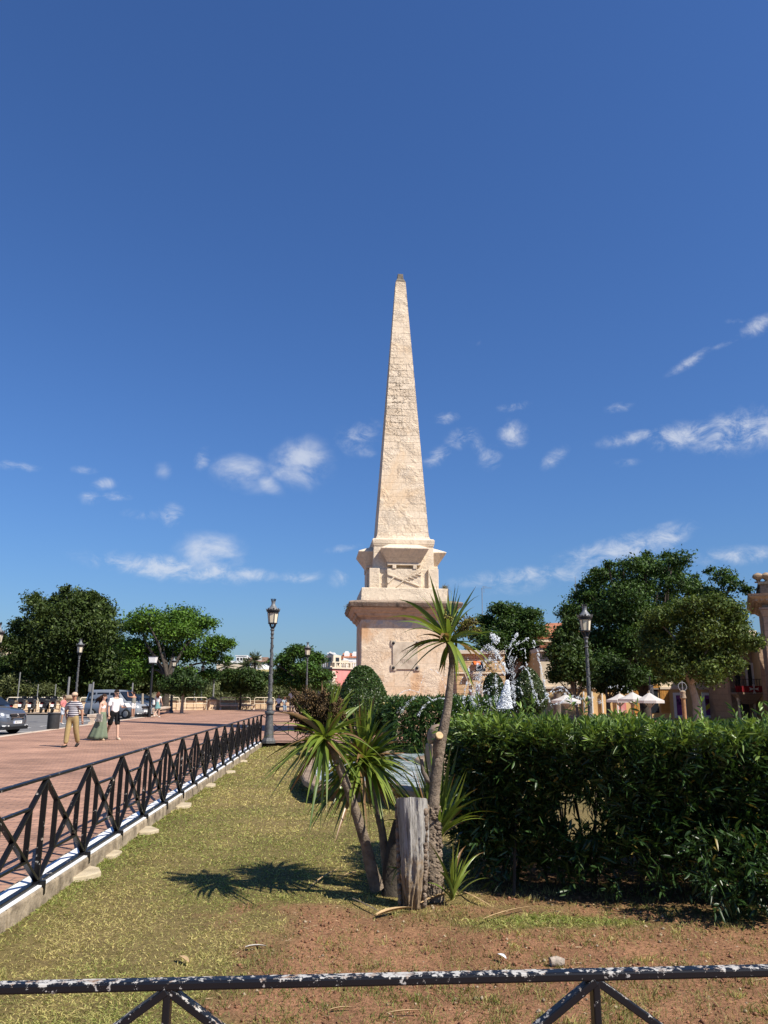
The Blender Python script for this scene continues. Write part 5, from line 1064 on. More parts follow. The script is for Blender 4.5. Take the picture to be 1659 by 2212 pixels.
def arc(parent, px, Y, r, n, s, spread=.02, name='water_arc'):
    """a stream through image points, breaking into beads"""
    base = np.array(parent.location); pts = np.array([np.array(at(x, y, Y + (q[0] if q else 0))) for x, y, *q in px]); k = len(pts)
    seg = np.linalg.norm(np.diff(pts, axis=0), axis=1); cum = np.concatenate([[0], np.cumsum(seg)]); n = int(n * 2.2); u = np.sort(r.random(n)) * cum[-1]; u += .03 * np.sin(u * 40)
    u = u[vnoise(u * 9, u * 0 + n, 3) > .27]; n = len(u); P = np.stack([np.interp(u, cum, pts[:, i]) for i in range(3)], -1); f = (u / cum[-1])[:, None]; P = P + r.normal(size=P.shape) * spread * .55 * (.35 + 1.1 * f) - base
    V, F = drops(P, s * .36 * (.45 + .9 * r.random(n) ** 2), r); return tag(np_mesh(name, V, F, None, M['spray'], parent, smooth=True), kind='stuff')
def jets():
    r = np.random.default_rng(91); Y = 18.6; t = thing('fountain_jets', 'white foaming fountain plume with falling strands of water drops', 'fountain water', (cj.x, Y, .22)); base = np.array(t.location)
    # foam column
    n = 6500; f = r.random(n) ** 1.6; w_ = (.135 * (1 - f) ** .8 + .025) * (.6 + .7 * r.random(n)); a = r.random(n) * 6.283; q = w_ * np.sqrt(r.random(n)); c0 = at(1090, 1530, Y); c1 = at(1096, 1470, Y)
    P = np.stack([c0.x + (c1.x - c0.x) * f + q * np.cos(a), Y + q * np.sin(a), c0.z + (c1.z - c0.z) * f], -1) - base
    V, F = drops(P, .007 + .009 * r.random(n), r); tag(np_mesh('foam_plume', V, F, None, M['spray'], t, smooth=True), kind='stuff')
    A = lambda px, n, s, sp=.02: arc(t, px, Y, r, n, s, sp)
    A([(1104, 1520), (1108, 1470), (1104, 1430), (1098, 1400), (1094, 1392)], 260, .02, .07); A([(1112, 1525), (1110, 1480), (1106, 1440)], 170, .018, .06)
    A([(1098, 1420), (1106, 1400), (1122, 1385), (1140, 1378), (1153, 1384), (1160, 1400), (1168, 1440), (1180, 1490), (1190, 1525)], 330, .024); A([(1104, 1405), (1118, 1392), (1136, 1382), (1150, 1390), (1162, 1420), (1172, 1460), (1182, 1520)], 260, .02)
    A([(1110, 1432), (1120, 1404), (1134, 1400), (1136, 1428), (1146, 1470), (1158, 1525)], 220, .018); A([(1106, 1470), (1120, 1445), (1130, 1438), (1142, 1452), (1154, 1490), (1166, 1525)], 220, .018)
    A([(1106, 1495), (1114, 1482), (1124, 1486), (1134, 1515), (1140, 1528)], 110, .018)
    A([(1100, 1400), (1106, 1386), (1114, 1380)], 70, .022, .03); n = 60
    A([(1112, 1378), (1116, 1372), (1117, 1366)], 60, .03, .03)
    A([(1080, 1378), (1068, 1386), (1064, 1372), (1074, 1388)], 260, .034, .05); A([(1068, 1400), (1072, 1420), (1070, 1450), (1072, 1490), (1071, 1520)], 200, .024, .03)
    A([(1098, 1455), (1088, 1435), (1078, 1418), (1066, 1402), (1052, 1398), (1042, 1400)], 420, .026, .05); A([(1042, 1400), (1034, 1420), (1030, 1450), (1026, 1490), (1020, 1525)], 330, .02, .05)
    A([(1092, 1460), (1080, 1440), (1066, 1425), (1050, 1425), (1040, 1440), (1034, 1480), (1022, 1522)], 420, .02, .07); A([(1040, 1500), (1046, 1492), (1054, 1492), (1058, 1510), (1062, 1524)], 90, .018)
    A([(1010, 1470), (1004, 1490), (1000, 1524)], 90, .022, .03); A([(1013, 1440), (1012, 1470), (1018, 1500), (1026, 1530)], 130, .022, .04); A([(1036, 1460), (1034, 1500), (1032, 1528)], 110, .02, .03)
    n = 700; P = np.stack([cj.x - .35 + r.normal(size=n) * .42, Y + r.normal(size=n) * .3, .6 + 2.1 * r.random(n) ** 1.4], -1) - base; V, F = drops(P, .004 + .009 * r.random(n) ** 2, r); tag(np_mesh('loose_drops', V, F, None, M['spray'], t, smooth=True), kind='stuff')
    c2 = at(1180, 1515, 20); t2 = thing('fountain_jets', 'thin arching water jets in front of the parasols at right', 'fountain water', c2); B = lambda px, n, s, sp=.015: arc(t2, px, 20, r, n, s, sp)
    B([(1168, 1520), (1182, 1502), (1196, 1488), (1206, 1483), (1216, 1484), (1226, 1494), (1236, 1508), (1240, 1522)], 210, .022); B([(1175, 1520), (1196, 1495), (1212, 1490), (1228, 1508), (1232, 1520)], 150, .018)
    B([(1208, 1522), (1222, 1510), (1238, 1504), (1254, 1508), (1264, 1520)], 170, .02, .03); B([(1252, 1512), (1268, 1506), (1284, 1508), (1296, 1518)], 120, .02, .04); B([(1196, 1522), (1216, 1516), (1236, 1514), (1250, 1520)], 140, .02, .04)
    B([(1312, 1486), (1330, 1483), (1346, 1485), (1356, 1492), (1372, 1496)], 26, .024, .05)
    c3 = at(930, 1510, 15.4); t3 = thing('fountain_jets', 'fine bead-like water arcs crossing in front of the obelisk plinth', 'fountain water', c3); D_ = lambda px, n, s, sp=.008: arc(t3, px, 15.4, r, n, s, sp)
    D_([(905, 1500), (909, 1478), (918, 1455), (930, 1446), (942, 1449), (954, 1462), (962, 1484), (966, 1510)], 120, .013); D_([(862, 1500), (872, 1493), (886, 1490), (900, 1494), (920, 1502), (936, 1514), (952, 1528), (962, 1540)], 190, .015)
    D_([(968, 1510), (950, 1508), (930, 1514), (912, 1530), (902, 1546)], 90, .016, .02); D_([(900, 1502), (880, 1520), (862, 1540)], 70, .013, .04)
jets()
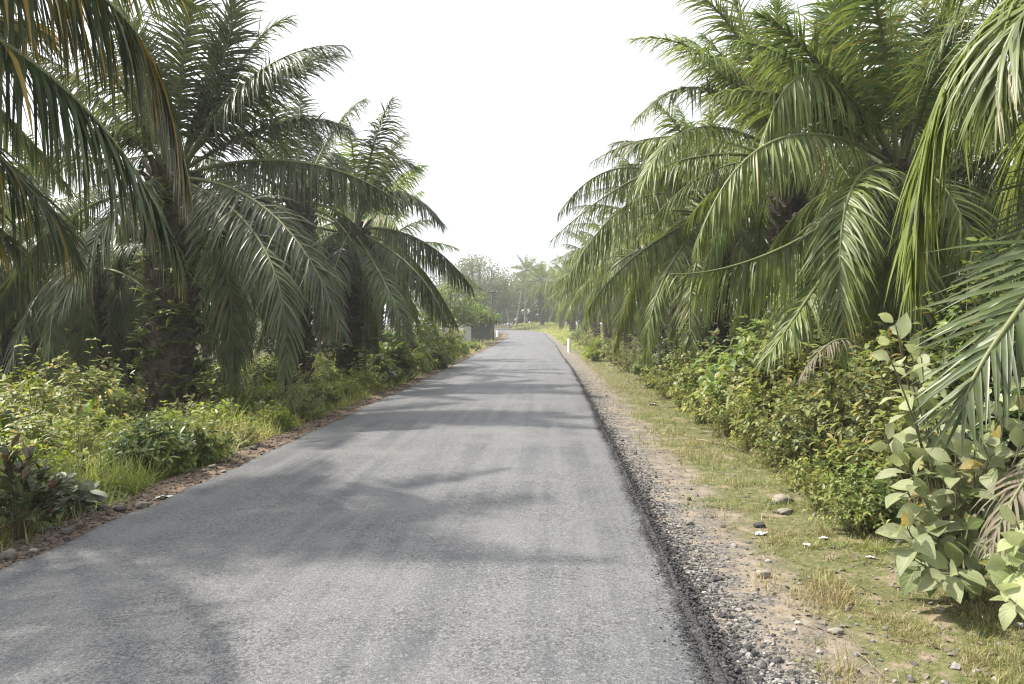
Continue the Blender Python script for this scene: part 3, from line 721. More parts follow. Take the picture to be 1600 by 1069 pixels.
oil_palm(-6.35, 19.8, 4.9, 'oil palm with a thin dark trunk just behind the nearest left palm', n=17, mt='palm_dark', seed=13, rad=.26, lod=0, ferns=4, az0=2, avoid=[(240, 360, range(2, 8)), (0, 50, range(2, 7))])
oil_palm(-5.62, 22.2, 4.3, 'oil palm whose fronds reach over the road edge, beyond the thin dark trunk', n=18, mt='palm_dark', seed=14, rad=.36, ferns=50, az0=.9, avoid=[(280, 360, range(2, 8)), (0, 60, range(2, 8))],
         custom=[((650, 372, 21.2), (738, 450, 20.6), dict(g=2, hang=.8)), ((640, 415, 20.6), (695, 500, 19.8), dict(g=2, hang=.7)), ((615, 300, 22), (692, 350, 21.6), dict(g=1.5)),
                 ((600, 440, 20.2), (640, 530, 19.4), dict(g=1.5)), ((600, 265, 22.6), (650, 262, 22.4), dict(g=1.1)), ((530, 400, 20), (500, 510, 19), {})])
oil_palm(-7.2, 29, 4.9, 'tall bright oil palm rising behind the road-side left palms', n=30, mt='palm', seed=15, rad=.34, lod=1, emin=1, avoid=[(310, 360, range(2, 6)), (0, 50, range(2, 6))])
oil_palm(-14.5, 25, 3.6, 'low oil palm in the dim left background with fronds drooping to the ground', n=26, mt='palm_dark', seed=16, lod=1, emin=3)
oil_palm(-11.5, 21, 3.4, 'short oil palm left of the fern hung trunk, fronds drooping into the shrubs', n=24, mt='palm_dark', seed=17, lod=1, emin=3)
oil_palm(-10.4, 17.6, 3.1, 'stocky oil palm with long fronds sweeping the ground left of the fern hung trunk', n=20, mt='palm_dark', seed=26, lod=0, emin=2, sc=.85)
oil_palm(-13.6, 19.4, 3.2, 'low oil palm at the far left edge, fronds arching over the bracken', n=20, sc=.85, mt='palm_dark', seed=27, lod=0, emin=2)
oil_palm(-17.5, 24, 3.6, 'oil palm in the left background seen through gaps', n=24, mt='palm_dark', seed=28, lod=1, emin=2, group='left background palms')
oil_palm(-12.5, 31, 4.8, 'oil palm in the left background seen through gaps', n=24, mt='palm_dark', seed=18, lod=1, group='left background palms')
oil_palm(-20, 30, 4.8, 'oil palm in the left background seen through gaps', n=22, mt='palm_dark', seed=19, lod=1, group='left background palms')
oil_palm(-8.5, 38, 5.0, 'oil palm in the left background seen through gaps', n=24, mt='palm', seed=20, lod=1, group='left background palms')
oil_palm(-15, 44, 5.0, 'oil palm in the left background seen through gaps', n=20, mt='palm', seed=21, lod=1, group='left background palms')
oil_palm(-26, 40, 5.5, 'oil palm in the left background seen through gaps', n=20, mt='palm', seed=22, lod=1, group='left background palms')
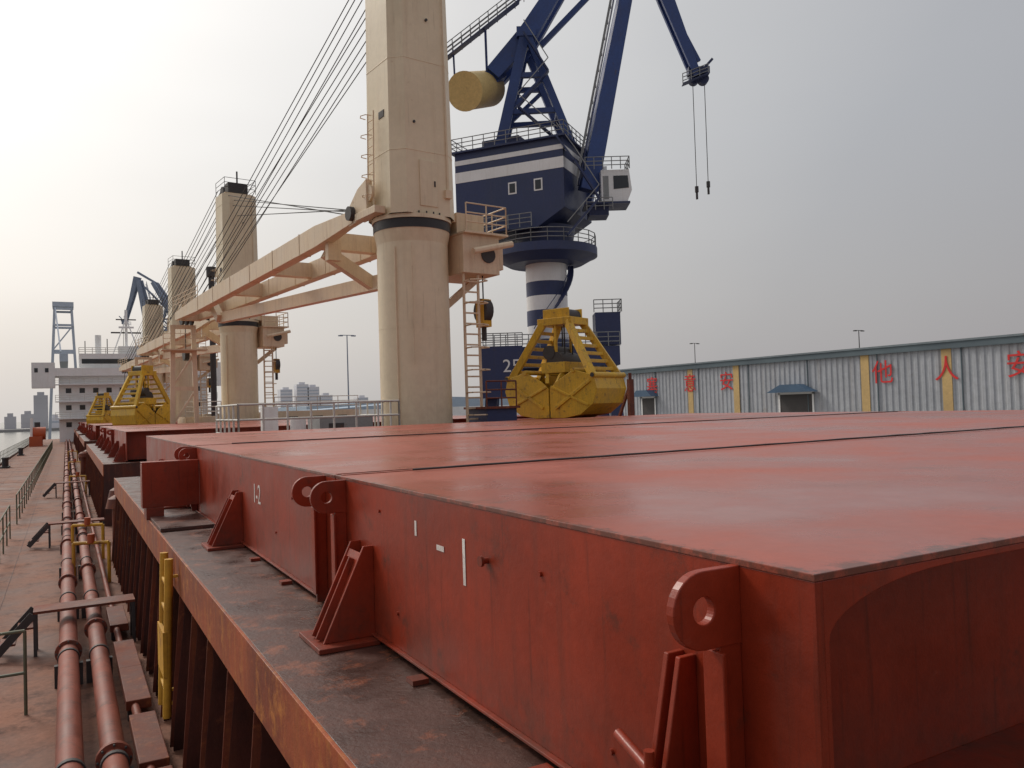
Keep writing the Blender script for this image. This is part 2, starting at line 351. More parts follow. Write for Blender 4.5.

++++++

Copy the records above exactly, beginning at the line that contains "Continue the Blender" and stopping after the line that contains "oil_palm(-13.6, 19.4, 3.2, 'low".

RESPONSE FOR THIS EXERCISE ▸
Continue the Blender Python script for this scene: part 3, from line 721. More parts follow. Take the picture to be 1600 by 1069 pixels.
oil_palm(-6.35, 19.8, 4.9, 'oil palm with a thin dark trunk just behind the nearest left palm', n=17, mt='palm_dark', seed=13, rad=.26, lod=0, ferns=4, az0=2, avoid=[(240, 360, range(2, 8)), (0, 50, range(2, 7))])
oil_palm(-5.62, 22.2, 4.3, 'oil palm whose fronds reach over the road edge, beyond the thin dark trunk', n=18, mt='palm_dark', seed=14, rad=.36, ferns=50, az0=.9, avoid=[(280, 360, range(2, 8)), (0, 60, range(2, 8))],
         custom=[((650, 372, 21.2), (738, 450, 20.6), dict(g=2, hang=.8)), ((640, 415, 20.6), (695, 500, 19.8), dict(g=2, hang=.7)), ((615, 300, 22), (692, 350, 21.6), dict(g=1.5)),
                 ((600, 440, 20.2), (640, 530, 19.4), dict(g=1.5)), ((600, 265, 22.6), (650, 262, 22.4), dict(g=1.1)), ((530, 400, 20), (500, 510, 19), {})])
oil_palm(-7.2, 29, 4.9, 'tall bright oil palm rising behind the road-side left palms', n=30, mt='palm', seed=15, rad=.34, lod=1, emin=1, avoid=[(310, 360, range(2, 6)), (0, 50, range(2, 6))])
oil_palm(-14.5, 25, 3.6, 'low oil palm in the dim left background with fronds drooping to the ground', n=26, mt='palm_dark', seed=16, lod=1, emin=3)
oil_palm(-11.5, 21, 3.4, 'short oil palm left of the fern hung trunk, fronds drooping into the shrubs', n=24, mt='palm_dark', seed=17, lod=1, emin=3)
oil_palm(-10.4, 17.6, 3.1, 'stocky oil palm with long fronds sweeping the ground left of the fern hung trunk', n=20, mt='palm_dark', seed=26, lod=0, emin=2, sc=.85)
oil_palm(-13.6, 19.4, 3.2, 'low oil palm at the far left edge, fronds arching over the bracken', n=20, sc=.85, mt='palm_dark', seed=27, lod=0, emin=2)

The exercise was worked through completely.